Posted: February 28, 2022 Accepted Languages: English/Inglés/Inglês, Spanish/Español/Espanhol
Eurocentric theories of humans and societies that inform the design of AI/ML systems, cybernetic organisms, and robotics, often draw upon religiously-rooted universalizing norms and assumptions. Scholarly work has examined the ethics and potential impacts of AI, Cyborgs, and Robots on society, but less has been done to examine the assumptions of world religions that inform such innovations and whether such assumptions lead to outcomes that promote human flourishing or not. This panel explores the influences of religious paradigms of the human and religious visions of the future on the design and use of intelligent technologies.

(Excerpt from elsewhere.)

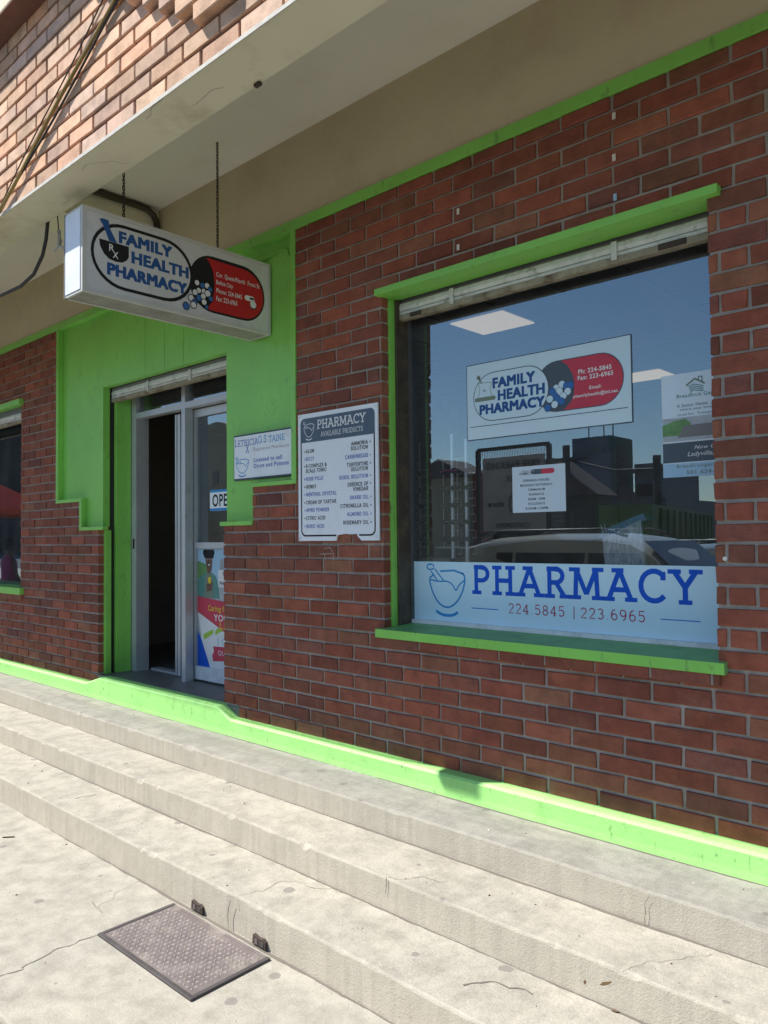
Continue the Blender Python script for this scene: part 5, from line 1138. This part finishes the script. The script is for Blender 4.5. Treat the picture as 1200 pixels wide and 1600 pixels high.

Dinerstein (2006) positions technology design and use as influenced by ideas of “progress, religion, the future, modernity, masculinity, and Whiteness.” Scholars have addressed masculinity and whiteness as features of technoculture and are working to make explicit universalizing norms and assumptions related to race and gender that continue to privilege dominant populations (Wajcman, 2010; D’Ignazio & Klein, 2020; Noble, 2018; Brock, 2020). Foucault (1975/1995, 1979, 1988) traced European religious roots leading to societies of discipline, a concept that is oft used to interrogate and analyze intelligent systems.

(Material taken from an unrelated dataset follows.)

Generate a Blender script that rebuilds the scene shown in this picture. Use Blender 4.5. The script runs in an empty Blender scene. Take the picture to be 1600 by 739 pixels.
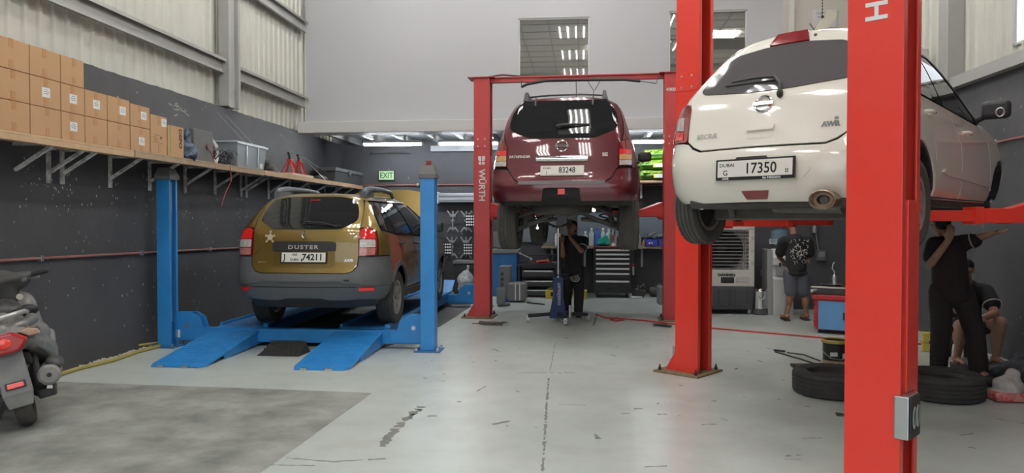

However, Deleuze (1992) posits that we are transitioning from societies of discipline to societies of control, which Cheney-Lippold (2011) argues can be seen through algorithmic inferences. In Deleuze’s societies of control, humans no longer imagine themselves as individuals in relation to populations, but as “dividuals” in relation to data. Yet, other religiously-rooted assumptions and norms of what it means to be human are encoded in the design of AI/ML systems, cybernetic organisms, and robotics. David F. Noble (1999) in The Religion of Technology: The Divinity of Man and the Spirit of Invention, and Robert M. Geraci (2010) in Apocalyptic AI: Visions of Heaven in Robotics, Artificial Intelligence, and Virtual Reality explore how Judeo-Christian roots have been embedded in the rhetoric of technological progress as well as apocalyptic futures. This panel expands on these works and seeks to facilitate further dialogue about religion as a feature of technoculture globally.
We invite papers examining religious aspects of AI, Cyborgs, and Robots broadly construed and imagined, as well as the social and ethical implications and paradigms for understanding what it means to be human.
We are particularly interested in work exploring world religions outside of Eurocentric traditions.